The age-old quest for fire is getting a makeover. No longer relegated to a humble ring of charred rocks, outdoor flames are now a hot landscape accessory. And those who yearn to burn are cozying up to stylish chimineas, decorative fire pits and even free-standing fireplaces that would look right at home in a Mc- Mansion great room. "It's part of the trend to outdoor living," said Jamie Brown, owner of Earthscape, a Minnetrista contractor that specializes in stone masonry and landscape design. "People are creating spaces on their property where they can do things outside. The fireplace is the focal point." Fire has a starring role in an extensive patio/landscape upgrade that Earthscape recently completed for Dave and Carla Sipprell in Orono. Their project included three fire pits, a waterfall and a Chilton stone hearth with built-in wood storage and an ornate wrought-iron gate that the couple bought at a North Shore lodge gift shop.

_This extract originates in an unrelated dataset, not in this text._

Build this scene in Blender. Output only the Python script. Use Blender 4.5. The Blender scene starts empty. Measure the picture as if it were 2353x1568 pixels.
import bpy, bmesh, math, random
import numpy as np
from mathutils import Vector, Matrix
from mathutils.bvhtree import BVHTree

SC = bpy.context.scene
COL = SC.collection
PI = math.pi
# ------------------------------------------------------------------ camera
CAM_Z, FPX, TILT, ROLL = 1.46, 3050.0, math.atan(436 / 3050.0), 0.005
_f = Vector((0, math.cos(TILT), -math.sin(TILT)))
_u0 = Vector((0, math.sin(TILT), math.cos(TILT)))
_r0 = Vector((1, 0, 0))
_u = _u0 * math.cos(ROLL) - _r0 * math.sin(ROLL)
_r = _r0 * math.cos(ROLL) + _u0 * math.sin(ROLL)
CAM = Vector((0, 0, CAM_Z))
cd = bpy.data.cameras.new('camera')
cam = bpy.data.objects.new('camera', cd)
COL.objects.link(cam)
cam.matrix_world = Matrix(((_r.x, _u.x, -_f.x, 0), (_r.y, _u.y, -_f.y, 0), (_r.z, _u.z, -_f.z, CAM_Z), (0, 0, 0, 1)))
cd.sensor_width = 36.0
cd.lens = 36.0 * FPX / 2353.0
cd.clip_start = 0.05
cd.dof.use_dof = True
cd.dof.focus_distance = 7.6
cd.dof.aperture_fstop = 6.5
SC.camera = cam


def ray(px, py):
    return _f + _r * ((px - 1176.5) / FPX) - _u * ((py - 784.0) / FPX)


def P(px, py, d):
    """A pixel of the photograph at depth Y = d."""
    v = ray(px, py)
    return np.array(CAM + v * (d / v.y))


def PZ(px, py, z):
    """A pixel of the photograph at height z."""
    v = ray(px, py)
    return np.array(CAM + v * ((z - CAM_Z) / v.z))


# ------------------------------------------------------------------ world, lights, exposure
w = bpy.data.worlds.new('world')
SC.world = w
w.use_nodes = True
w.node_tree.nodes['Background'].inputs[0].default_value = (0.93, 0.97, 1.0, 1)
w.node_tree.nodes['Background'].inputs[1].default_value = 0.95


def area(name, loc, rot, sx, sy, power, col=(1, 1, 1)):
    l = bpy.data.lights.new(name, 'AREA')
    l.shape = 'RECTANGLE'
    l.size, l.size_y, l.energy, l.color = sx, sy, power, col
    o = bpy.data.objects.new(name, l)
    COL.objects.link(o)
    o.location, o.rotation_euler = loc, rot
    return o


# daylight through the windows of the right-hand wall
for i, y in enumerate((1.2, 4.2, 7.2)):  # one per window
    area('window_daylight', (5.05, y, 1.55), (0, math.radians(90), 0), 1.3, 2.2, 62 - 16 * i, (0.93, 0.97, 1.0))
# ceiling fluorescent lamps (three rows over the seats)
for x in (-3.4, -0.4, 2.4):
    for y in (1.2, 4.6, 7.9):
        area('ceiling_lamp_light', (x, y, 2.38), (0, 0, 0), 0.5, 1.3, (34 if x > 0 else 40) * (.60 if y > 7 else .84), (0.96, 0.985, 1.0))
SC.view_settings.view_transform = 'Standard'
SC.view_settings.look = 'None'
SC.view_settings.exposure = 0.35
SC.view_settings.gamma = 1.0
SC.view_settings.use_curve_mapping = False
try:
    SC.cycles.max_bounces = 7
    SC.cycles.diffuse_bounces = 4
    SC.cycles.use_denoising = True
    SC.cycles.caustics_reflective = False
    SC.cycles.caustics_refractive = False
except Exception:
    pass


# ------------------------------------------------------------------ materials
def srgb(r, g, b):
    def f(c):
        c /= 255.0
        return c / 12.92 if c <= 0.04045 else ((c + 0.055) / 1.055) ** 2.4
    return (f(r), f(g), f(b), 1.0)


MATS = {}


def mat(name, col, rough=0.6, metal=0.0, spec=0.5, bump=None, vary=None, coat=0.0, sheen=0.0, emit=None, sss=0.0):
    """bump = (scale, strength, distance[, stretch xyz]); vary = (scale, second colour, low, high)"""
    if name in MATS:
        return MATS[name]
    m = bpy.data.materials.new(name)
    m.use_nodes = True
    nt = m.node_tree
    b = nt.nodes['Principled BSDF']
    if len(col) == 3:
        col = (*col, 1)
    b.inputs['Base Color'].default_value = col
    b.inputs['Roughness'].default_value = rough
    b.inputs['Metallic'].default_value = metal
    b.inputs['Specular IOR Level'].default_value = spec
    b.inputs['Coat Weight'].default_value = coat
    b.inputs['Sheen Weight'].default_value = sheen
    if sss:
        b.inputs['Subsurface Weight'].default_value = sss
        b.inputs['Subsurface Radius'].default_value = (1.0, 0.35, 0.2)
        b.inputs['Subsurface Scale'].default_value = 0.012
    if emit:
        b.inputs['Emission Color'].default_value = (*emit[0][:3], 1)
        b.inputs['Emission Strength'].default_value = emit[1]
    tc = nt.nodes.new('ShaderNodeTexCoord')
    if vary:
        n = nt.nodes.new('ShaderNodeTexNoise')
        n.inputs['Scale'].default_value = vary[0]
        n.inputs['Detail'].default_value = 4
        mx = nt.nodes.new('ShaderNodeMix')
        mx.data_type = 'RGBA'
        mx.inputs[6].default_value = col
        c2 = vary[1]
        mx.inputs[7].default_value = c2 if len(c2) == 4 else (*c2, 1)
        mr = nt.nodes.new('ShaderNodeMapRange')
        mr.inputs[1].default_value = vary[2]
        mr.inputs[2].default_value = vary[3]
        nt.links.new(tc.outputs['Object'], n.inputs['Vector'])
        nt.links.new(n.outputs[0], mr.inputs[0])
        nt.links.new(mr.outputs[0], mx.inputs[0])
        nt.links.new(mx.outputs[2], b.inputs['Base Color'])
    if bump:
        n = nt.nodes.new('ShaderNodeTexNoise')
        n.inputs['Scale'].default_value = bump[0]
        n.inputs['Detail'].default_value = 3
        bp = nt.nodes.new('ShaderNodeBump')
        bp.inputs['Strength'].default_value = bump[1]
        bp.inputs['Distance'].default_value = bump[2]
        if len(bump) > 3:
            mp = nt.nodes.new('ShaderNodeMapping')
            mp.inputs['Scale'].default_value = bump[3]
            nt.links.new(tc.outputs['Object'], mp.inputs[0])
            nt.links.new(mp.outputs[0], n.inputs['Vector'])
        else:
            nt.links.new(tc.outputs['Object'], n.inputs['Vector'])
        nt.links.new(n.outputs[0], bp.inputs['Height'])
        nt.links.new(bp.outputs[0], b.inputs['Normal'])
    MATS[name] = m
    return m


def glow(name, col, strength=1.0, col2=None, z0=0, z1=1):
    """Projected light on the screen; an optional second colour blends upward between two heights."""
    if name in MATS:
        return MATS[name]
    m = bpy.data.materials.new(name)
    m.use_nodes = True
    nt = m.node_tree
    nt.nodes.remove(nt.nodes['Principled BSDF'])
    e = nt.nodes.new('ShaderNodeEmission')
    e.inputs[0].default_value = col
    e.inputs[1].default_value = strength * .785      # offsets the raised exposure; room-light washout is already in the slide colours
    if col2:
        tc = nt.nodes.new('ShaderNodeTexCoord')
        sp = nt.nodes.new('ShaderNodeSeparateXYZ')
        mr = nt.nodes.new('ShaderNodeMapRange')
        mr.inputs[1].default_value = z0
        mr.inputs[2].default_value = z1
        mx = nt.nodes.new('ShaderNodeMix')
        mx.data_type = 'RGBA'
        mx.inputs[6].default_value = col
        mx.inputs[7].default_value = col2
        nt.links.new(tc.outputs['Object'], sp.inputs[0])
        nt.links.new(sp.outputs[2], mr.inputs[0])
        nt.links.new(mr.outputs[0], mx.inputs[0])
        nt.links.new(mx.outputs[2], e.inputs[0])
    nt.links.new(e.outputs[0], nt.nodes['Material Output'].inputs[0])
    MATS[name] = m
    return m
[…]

The Sipprells use their outdoor fireplace frequently -- "every time we have company," Dave said, and also as a family with their two young sons.

"We can enjoy the nice wood-burning smell and hear the fire crackling," he said. "The waterfall adds a soothing sound. It feels like we're out of town when we're in our own back yard; it's like a little resort."

Hot trend

Fire pits and outdoor fireplaces top the list of landscape trends for 2007, according to the American Society of Landscape Architects. And although the trend has been slower to ignite locally than in more temperate climates, it's now going strong, according to Brown. "Just like everything else, it's a trend that finally worked its way to the Midwest," he said. "Five or six years ago, you couldn't give 'em [outdoor fireplaces] away. Now every other inquiry is about a fireplace or pizza oven."

Fire is a way to extend Minnesota's short patio season, said Jeff Gaffney, a landscape designer for M/A/Peterson in Edina.

"People in Minnesota love the outdoors, love the changes in seasons and want to keep themselves outside as long as they can," he said.

About 80 percent of Gaffney's clients now have "some element of fire" on their wish list when starting a landscape project, he estimated.

Renee and Rick May of Edina quickly warmed to the idea of back-yard burning after Gaffney suggested it as part of a remodeling project two years ago.

"He said, 'This would be a great, cozy spot for a fire pit,'" Renee recalled. The Mays agreed, eventually choosing a patio design with a free-standing copper fire pit as its centerpiece.

"It's great for our family; it invites a lot of conversation," she said. "We light candles around it, put pillows on chairs. It's kind of a magnet. You're just attracted out there. It's a very calming and relaxing place to be."

Some homeowners are even adding built-in stone "furniture" to their outdoor hearth rooms. Mike and Michele McMahon recently hired JLM Design Build of Edina to craft a stone fireplace and a pair of matching stone tables in their Medina back yard, "so I can bring food out there," Michele said. "We can grab a glass of wine, look at the stars and just enjoy the serenity."

Patrick ODell can accommodate up to 30 people on his small Minneapolis patio, thanks to the seating walls that surround his stone fireplace, which includes a decorative copper hood. ODell wanted to create an outdoor room that connected his cottage-style house and adjacent carriage house, similar to courtyards that he'd seen in Europe. "It's a small space with character and a lot of intimacy," he said. "I definitely use the outdoors more now. It's like an extension of the house."

ODell chose a gas fireplace because of its proximity to the house, but most homeowners opt for old-fashioned wood-burning units, Gaffney said. "Outside, they want that natural element."

A wood fire has the added benefit of warming up a crisp Minnesota night. And some homeowners even install blowers to draw the fire's heat into a seating area, Brown said. "There are also enclosures you can sit in, like a fire room."

Even those measures usually aren't enough to make outdoor hearth rooms comfortable in the dead of winter.

"I don't see a ton of people huddled outside around the fire in 20-degree weather," Brown said. "But in fall, when football games are on, that's when it's perfect."